Thursday, Jul. 05, 2007
Dinner-Party Diplomacy
By Cokie Roberts
With barely more than a year and a half left in his term, George W. Bush has finally pulled out a centuries-old weapon in the political arsenal of Washington power players: the dinner party. As politicians of both parties emerge from evenings at the White House impressed with their host (and themselves), they ask the same question: What took the President so long? Here's an affable man with an engaging wife; you'd think he would have used the power of the invitation years ago. Intimate gatherings in the family quarters dazzle even the most hardened pols. It's probably no accident that Democratic Senator Ken Salazar signed on to the immigration-reform bill soon after his dinner there.
Dinner-party diplomacy didn't suit George Washington's palate. While the food was good--"roast beef, veal, turkey, ducks, fowls, jams, etc.; puddings, jellies, oranges, apples, nuts, almonds, figs, raisins, and a variety of wines and punch," recorded one guest--the host often sat in complete silence. It fell to others to set the table for key compromises in Washington's first term. When the first Congress reached an impasse over two issues--where to locate the permanent capital city and how to pay off the Revolutionary War debt--Thomas Jefferson asked Alexander Hamilton and James Madison to share a meal at which the three men struck a bargain: the Northern states would agree to locate the capital in the South, and the Southern states would assent to the Federal Government's assumption of the debt, even though most of the South had already paid up. The nascent nation survived to fight another day. Later, because of the power granted the central government, Jefferson distanced himself from the deal. Maybe his dislike of it persuaded him to avoid social settings that could yield bipartisan agreements; at his informal White House dinners, he invited guests from only one party at a time. Or maybe, in typical Jeffersonian fashion, he preferred to say one thing to his partisans, another to the opposition.
But one of the President's official entertainments set off an international incident. In 1803, when the new British ambassador, Anthony Merry, and his wife Elizabeth arrived for their first official dinner, Jefferson, no friend of the Crown, determined to insult them. He not only invited their French counterparts, though the two countries were at war, but also escorted Dolley Madison, rather than Mrs. Merry, to the dinner table. The ambassador's personal secretary claimed that the affront caused the War of 1812. Though that's a stretch, "the Merry Affair" certainly contributed to the continued bad blood between the young U.S. and the former mother country.

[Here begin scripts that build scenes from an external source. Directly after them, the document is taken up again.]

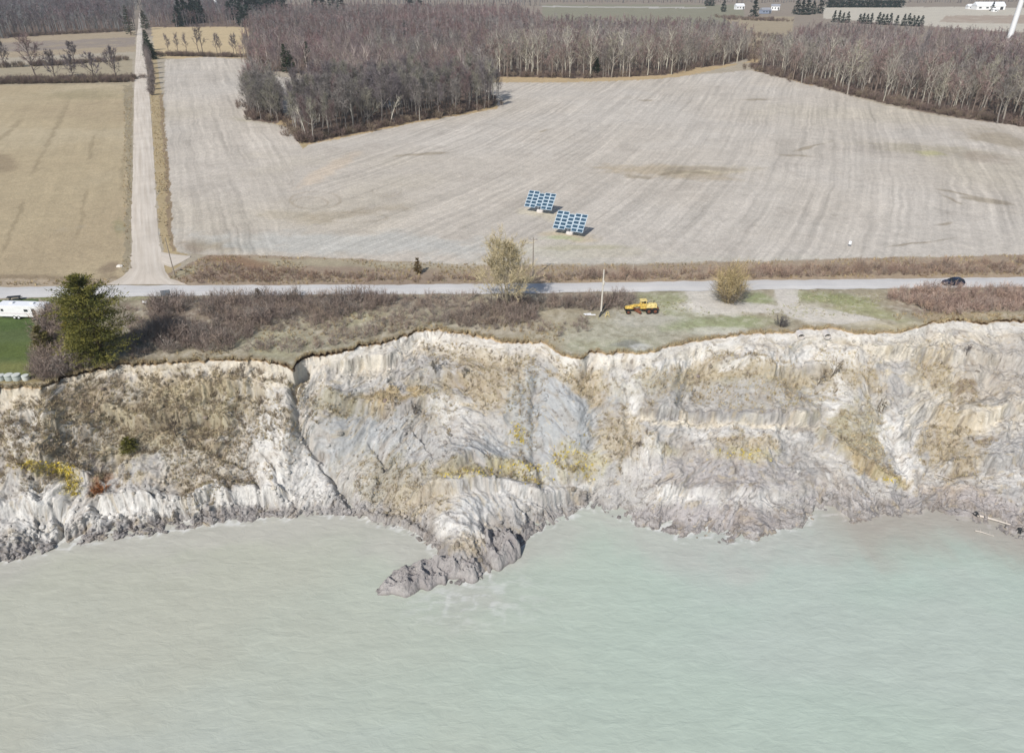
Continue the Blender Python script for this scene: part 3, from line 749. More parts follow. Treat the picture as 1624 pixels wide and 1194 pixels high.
pat('cream', 1520, 620, 110, 70, 40, k=0.6); vpat('tan', 1490, 590, 60, 26, 40, k=0.7); pat('mud', 1580, 600, 60, 60, 30, k=0.7); vpat('brown', 1535, 610, 14, 10, k=0.8); pat('cream', 1550, 665, 60, 12, k=0.9)
vpat('tan', 1510, 700, 46, 50, k=0.85); vpat('brown', 1555, 700, 24, 12, k=0.8); vpat('brown', 1530, 755, 26, 10, k=0.5); pat('grey', 1600, 720, 44, 26, -10, k=0.95, nz=0.2); pat('white', 1590, 760, 60, 10, -5, k=0.7)
C['cove'] = alb(176, 162, 146); pat('cove', 1525, 790, 62, 16, 12, k=0.95, nz=0.25); pat('cove', 1590, 822, 50, 16, 16, k=0.7, nz=0.3); pat('brown', 1522, 790, 48, 9, 10, k=0.35, nz=0.2); pat('mauve', 1550, 810, 90, 24, 10, k=0.9, nz=0.3); pat('mauve', 1350, 800, 90, 26, k=0.6); pat('pale', 1390, 780, 20, 18, k=0.7)
vpat('yel', 72, 742, 40, 8, 12, k=0.95, nz=0.6); vpat('yel', 112, 765, 16, 18, 40, k=0.8, nz=0.6); vpat('rust', 155, 765, 22, 16, -20, k=0.8, nz=0.6); vpat('rust', 120, 640, 40, 8, k=0.3)
vq = vv[3:]
# pale fresh scarp under the turf; wet grey toe
bc = lay(bc, ss(0.15, 0.05, vq + 0.05 * pn) * (0.5 + 0.4 * ss(-0.4, 0.4, pn)), C['cream'])
bc = lay(bc, ss(0.10, 0.03, vq + 0.03 * pn) * ss(430, 640, PC) * 0.6, C['white'])
wetk = ss(0.865, 0.93, vq + 0.03 * pn) * (0.6 + 0.35 * ss(470, 420, PC) + 0.3 * ss(640, 690, PC) * ss(900, 840, PC))
bc = lay(bc, np.clip(wetk, 0, 0.95), lin((146, 141, 138)) * K)
bc = lay(bc, ss(0.975, 1.0, vq) * 0.6, lin((120, 114, 110)) * K)
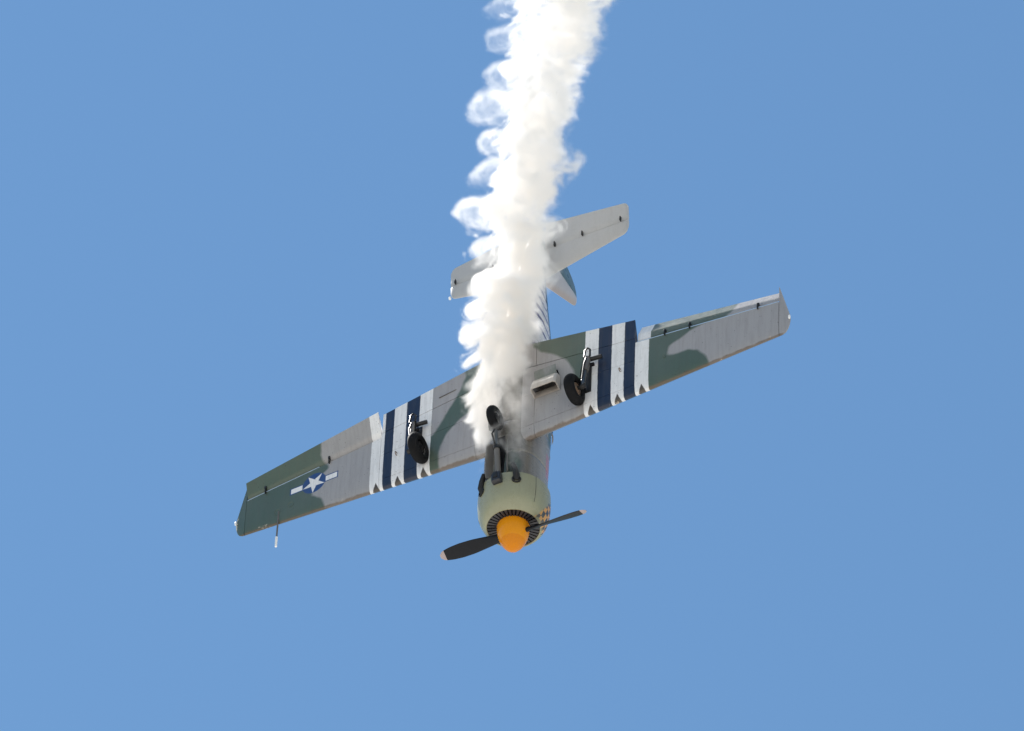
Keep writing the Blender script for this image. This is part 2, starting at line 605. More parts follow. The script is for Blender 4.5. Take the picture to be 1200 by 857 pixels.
# ------------------------------------------------------------------ fuselage
FX = [1.02, 1.25, 1.6, 2.0, 2.5, 3.0, 3.6, 4.2, 4.8, 5.4, 6.0, 6.6, 7.1, 7.45]
FW = [.455, .455, .45, .45, .455, .455, .44, .40, .345, .28, .215, .15, .09, .03]
FB = [-.47, -.475, -.465, -.45, -.43, -.425, -.41, -.33, -.23, -.12, -.01, .12, .24, .34]
FT = [.47, .49, .51, .53, .56, .58, .60, .60, .58, .55, .53, .51, .48, .42]


def fus_loop(x, grow=0.0, n=48):
    w = np.interp(x, FX, FW) + grow; zb = np.interp(x, FX, FB) - grow; zt = np.interp(x, FX, FT) + grow
    zc = .5 * (zb + zt); h = .5 * (zt - zb)
    out = []
    for k in range(n):
        t = 2 * math.pi * k / n
        c, s = math.cos(t), math.sin(t)
        e = 2 / 2.35
        out.append((x, w * math.copysign(abs(c) ** e, c), zc + h * math.copysign(abs(s) ** e, s)))
    return out


SEAMS = [1.62, 2.3, 3.0, 3.7, 4.25, 4.85, 5.5, 6.1, 6.7]
xs = sorted(set([round(a, 3) for a in np.linspace(1.02, 7.45, 60)] + [s + d for s in SEAMS for d in (-.006, 0, .006)]))
fus = MB().loft([fus_loop(x, -.006 if any(abs(x - s) < 1e-6 for s in SEAMS) else 0) for x in xs]).build('fuselage', M_fus, plane, 60)

# nose-gear bay: a plate coloured dark for the hollow's shade, with two long doors
MB().box((1.52, .0, -.452), (.86, .15, .05)).build('bay_shade', M_black, fus, bevel=.01)
for yy, yl, dz in ((-.115, -.20, 0), (.085, .17, 0)):
    mb = MB()
    loops = []
    for x, zo in ((1.12, -.53), (1.2, -.56), (1.75, -.55), (1.86, -.52)):
        loops.append([(x, yy, -.44), (x, yy + .012, -.44), (x, yl + .012, zo), (x, yl, zo)])
    mb.loft(loops).build('bay_door', M_greyp, fus)

# canopy: framed glass over two seats
m, b = new_mat('canopy_glass')
b.inputs['Base Color'].default_value = (.9, .95, 1, 1); b.inputs['Roughness'].default_value = .03
b.inputs['Transmission Weight'].default_value = 1.0; b.inputs['IOR'].default_value = 1.1
M_glass = m
cx = [2.05, 2.35, 2.8, 3.4, 4.0, 4.5, 4.95]
ch = [.53, .68, .80, .85, .82, .72, .58]
cw = [.24, .27, .28, .28, .27, .23, .17]


def can_loop(x, g=0.0):
    h = np.interp(x, cx, ch); w = np.interp(x, cx, cw)
    return [(x, (w + g) * math.cos(t), .46 + (h - .46 + g) * math.sin(t) ** .8) for t in np.linspace(0, math.pi, 19)]


can = MB().loft([can_loop(x) for x in np.linspace(2.05, 4.95, 30)], cap=False, closed=False).build('canopy', M_glass, plane, 60)
for x in (2.35, 2.85, 3.3, 3.75, 4.2, 4.65):
    L = [Vector(p) for p in can_loop(x, .004)]
    MB().tube(L, .014, 6).build('canopy_frame', M_greyp, can)
for s in (1, -1):
    MB().tube([(x, s * (np.interp(x, cx, cw) + .01), .485) for x in np.linspace(2.05, 4.95, 16)], .02, 6).build('canopy_rail', M_greyp, can)
MB().box((3.5, 0, .50), (2.4, .44, .05)).build('cockpit_floor', M_black, can)
for x in (3.1, 4.2):
    MB().box((x, 0, .60), (.12, .30, .28), Matrix.Rotation(R(-12), 3, 'Y')).build('seat_back', M_dark, can, bevel=.02)

# ------------------------------------------------------------------ cowling, louvres, spinner, propeller
prof = [(1.115, .505), (1.10, .535), (1.0, .541), (.85, .542), (.70, .530), (.60, .505), (.52, .468), (.465, .430), (.445, .405), (.448, .392), (.47, .388), (.56, .40)]
cowl = MB().lathe(prof, (0, 0, 0), (1, 0, 0), 72).build('cowling', M_cowl, plane, 50)
MB().lathe([(.60, .41), (.56, .41), (.56, .10), (.60, .10)], (0, 0, 0), (1, 0, 0), 48).build('engine_baffle', M_black, cowl)
nb = 36
lv = None
for k in range(nb):
    if lv is None:
        mb = MB()
        t = .5 * (2 * math.pi / nb)
        w0, w1 = .225 * math.tan(t) * .60, .385 * math.tan(t) * .66
        v = [(.462, -w0, .225), (.462, w0, .225), (.462, w1, .388), (.462, -w1, .388)]
        v += [(p[0] + .008, p[1], p[2]) for p in v]
        mb.add(v, [(0, 1, 2, 3), (7, 6, 5, 4), (0, 4, 5, 1), (1, 5, 6, 2), (2, 6, 7, 3), (3, 7, 4, 0)])
        lv = mb.build('louvre_blade', M_louvre, cowl); o = lv
    else:
        o = lv.copy(); COL.objects.link(o); o.parent = cowl
    o.rotation_euler = (2 * math.pi * k / nb, 0, 0)
# seam round the cowl and lengthwise split lines
for a in (R(200), R(335)):
    MB().tube([(x, np.interp(x, [.6, .7, .85, 1.0, 1.1], [.505, .53, .542, .541, .536]) * math.cos(a), np.interp(x, [.6, .7, .85, 1.0, 1.1], [.505, .53, .542, .541, .536]) * math.sin(a)) for x in np.linspace(.6, 1.1, 9)], .0035, 6).build('cowl_seam', M_dark, cowl)

# carburettor intake scoop under the cowl, exhaust stubs either side
mb = MB()
loops = []
for x, z0, hw in ((.885, -.60, .068), (.90, -.625, .075), (1.0, -.645, .075), (1.08, -.62, .06)):
    loops.append([(x, -hw + .02, -.52), (x, hw + .02, -.52), (x, hw + .02, z0 + .02), (x, hw, z0), (x, -hw + .04, z0), (x, -hw + .02, z0 + .02)])
mb.loft(loops).build('intake_scoop', M_louvre, cowl)
MB().box((.99, .025, -.645), (.10, .07, .012), Matrix.Rotation(R(4), 3, 'Y')).build('scoop_lid', M_dark, cowl, bevel=.003)
for s in (1, -1):
    yy = .285 if s > 0 else -.30
    zc = -math.sqrt(.54 ** 2 - yy ** 2)
    q = Vector((0, yy, zc)).normalized()
    a = Vector((.93, yy, zc)) - q * .02
    MB().tube([a, a + Vector((.08, 0, 0)) + q * .035, a + Vector((.20, -s * .03, 0)) + q * .055, a + Vector((.32, -s * .07, 0)) + q * .06], [.05, .052, .042, .038], 14).build('exhaust_stub', M_soot, cowl)
    MB().lathe([(-.012, .001), (-.012, .066), (.02, .072), (.03, .05)], a + Vector((.0, 0, 0)) + q * .018, q, 20).build('exhaust_shroud', M_soot, cowl)

spin_prof = [(0.0, .001), (.004, .030), (.02, .068), (.055, .112), (.11, .155), (.18, .192), (.27, .222), (.36, .238), (.44, .244), (.478, .245), (.482, .22), (.482, .001)]
spin = MB().lathe(spin_prof, (0, 0, 0), (1, 0, 0), 64).build('spinner', M_spin, plane, 50)
ph = math.atan2(.063, 1.154)
for k in range(2):
    loops, tipl = [], []
    a0 = ph + math.pi * k
    for r_ in np.linspace(.20, 1.185, 26):
        c = np.interp(r_, [.2, .32, .45, .65, .85, 1.0, 1.1, 1.16, 1.185], [.13, .15, .175, .215, .225, .205, .17, .12, .05])
        th = np.interp(r_, [.2, .35, .6, 1.185], [.085, .055, .028, .008])
        tw = R(np.interp(r_, [.2, .6, 1.185], [58, 36, 20]))  # chord turned out of the disc
        L = []
        for j in range(16):
            t = 2 * math.pi * j / 16
            u, w_ = .5 * c * math.cos(t), .5 * th * math.sin(t)
            dx = u * math.sin(tw) + w_ * math.cos(tw); dt = u * math.cos(tw) - w_ * math.sin(tw)
            y, z = r_ * math.cos(a0) - dt * math.sin(a0), r_ * math.sin(a0) + dt * math.cos(a0)
            L.append((.335 + dx, y, z))
        (tipl if r_ > 1.08 else loops).append(L)
    loops.append(tipl[0])
    bl = MB().loft(loops).build('propeller_blade', M_blade, plane, 60)
    MB().loft(tipl).build('blade_tip', M_tip, bl, 60)

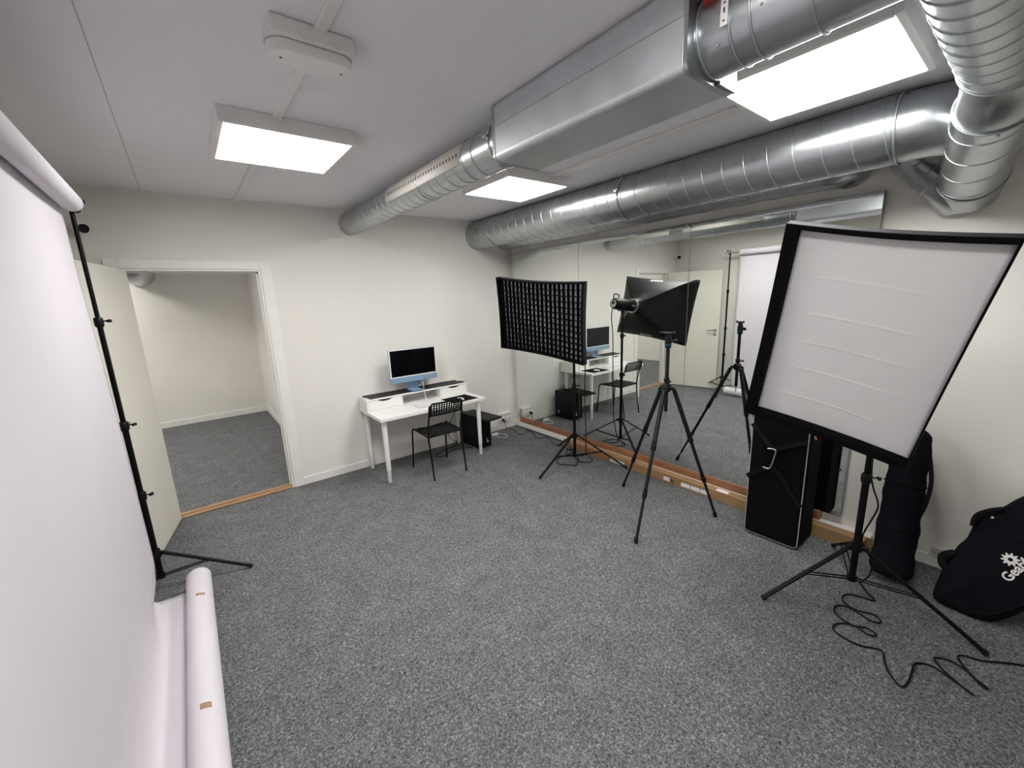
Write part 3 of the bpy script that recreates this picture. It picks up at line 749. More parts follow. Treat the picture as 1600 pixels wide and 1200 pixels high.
def strobe(label, c, n, up, pole, group, zoff=0):
    """studio flash head on axis n ending at c (speed ring); pole = (x,y,z) of the stand top"""
    c, n, up = V(c), V(n).normalized(), V(up).normalized(); s_ = n.cross(up)
    t = thing('studio_strobe', label, 'studio flash', pole, group)
    b = B().use(M['black_plastic']); b.tube([c + n * .01, c - n * .02, c - n * .021, c - n * .270, c - n * .305, c - n * .318], [.075, .075, .062, .062, .056, .050], 32); b.build('body', None, t)
    b = B().use(M['silver']); b.tube([c - n * .012, c - n * .032], .079, 32); b.build('mount_ring', None, t)
    b = B().use(M['silver']); b.tube([c - n * .318, c - n * .3195], .042, 24); b.use(M['black_plastic']).tube([c - n * .3195 + up * .008, c - n * .330 + up * .008], .014, 16); b.build('rear_panel', None, t)
    b = B(); h = c - n * .255 + up * .052
    b.tube(smooth_path([h, h + up * .034, h + up * .046 - n * .012, h + up * .050 - n * .06, h + up * .038 - n * .078, h - up * .02 - n * .066], 4), .006, 10); b.build('handle', M['black_plastic'], t)
    text_mesh('GODOX', c - n * .16 + s_ * .0625 - up * .004, -n if s_.cross(up).dot(n) > 0 else n, up, .020, M['white_print'], 'logo', t)
    text_mesh('GODOX', c - n * .10 - s_ * .0625 - up * .004, n if s_.cross(up).dot(n) < 0 else -n, up, .020, M['white_print'], 'logo', t)
    pl = V(pole); b = B().use(M['black_plastic']); b.tube([pl - V((0, 0, .035)), pl + V((0, 0, .035))], .017, 16)
    m_ = c - n * ((c - pl).dot(n)) - up * .062
    b.tube([pl + V((0, 0, .02)), m_ + up * .012], [.014, .018], 12)
    knob(b, pl + V((0, 0, -.01)), s_, .045, .012); knob(b, pl + V((0, 0, .02)), -s_, .03, .014)
    b.build('tilt_bracket', None, t)
    return t, c - n * .322 - up * .02
import mathutils
BG = 'black rectangular softboxes on stands'; FG = 'black studio flash heads behind the softboxes'
# left softbox with grid
az_, el_, ro_ = 3.264, -.133, -.098
def pose(az, el, ro):
    n = V((math.cos(el) * math.cos(az), math.cos(el) * math.sin(az), math.sin(el))); u0 = V((0, 0, 1)).cross(n).normalized(); v0 = n.cross(u0)
    return u0 * math.cos(ro) + v0 * math.sin(ro), -u0 * math.sin(ro) + v0 * math.cos(ro), n
u, v, n = pose(az_, el_, ro_); c1 = V((2.46, 2.769, 1.549))
softbox('black softbox with an egg-crate fabric grid on its face, by the mirror corner', 'GODOX', c1, u, v, n, .985, .688, .5, (.016, .016, .016, .016), .042, (20, 13), .026, BG, [])
p1 = V((2.996, 2.835))
st1, rear1 = strobe('black flash head mounted behind the grid softbox', c1 - n * .365, n, v, (2.996, 2.835, 1.565), FG)
light_stand('light_stand', 'black light stand carrying the grid softbox in front of the mirror', 'stand', 2.996, 2.835, .095, .315, 1.565,
            [(2.468, 2.807), (3.275, 2.378), (3.246, 3.319)], [.0155, .0130, .0105], [.86, 1.30], (.4, -1, 0), SG)
# right softbox, plain white face
u, v, n = pose(3.131, -.275, -.221); c2 = V((2.199, .495, 1.477))
softbox('large black-rimmed softbox with plain white face, tilted, at right', 'GODOX', c2, u, v, n, .671, .979, .5, (.045, .007, .022, .034), .045, None, .012, BG, [.13, .30, .45, .60, .78])
st2, rear2 = strobe('black flash head hidden behind the large white-faced softbox', c2 - n * .365, n, v, (2.768, .464, 1.555), FG)
light_stand('light_stand', 'black light stand carrying the large white-faced softbox', 'stand', 2.768, .464, .095, .30, 1.555,
            [(2.336, .764), (2.723, -.067), (3.225, .66)], [.0165, .0140, .0110], [.73, 1.20], (.5, -1, 0), SG)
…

With the widower Jefferson setting such an unpropitious social tone, the wife of his Secretary of State established an alternate "court" that she presided over for close to a half-century. Dolley Madison was the first to assume the role of what came to be dubbed "the Washington hostess," and she provided the model for the rest to follow. Dolley's dinners--used at first to promote her husband's career and then to solidify her own--delighted the politicians, and she made every guest feel like the most important person there. Living well into the middle of the 19th century, the former First Lady trained successive generations of hostesses in the art of putting on the party where the politics could play out.
One of Dolley's acolytes, Rose Greenhow, turned her dining room (and perhaps her bedroom) into a venue for sources for a Confederate spy ring. A well-liked widow known for entertaining both sides in the tense years before the Civil War, Greenhow understood the ways of Washington. She advised a friend seeking a favor that Congressmen were "honorable men who could not be bribed, but they discern much more clearly the justice of a case, when they have dined and supped well in pleasant company." When the war started, the Union politicians who continued to sup with Greenhow let slip intelligence that she passed along in complicated code to rebel generals.
Twentieth century Washington hostesses wielded such political power that they achieved wider public acclaim. Perle Mesta, known as "the hostess with the mostest," became Harry Truman's ambassador to Luxembourg, the inspiration for the Irving Berlin musical Call Me Madam and the subject of a 1949 cover story in this magazine. Bill Clinton posted Pamela Harriman as his ambassador to France. It was the least the President could do for a woman who used her talent for entertaining, and her husband's money, to bring fractious Democrats together in the 1980s, eventually uniting them behind the young Governor of Arkansas.
In recent years, the role of hostess has fallen out of favor. Members of Congress dash from fund raisers in D.C. to town meetings in their districts, leaving little time for "pleasant company." But one invitation remains a draw: dinner at the White House. Now, let's see if George Bush can use the seductive setting to persuade politicians to come together on policy.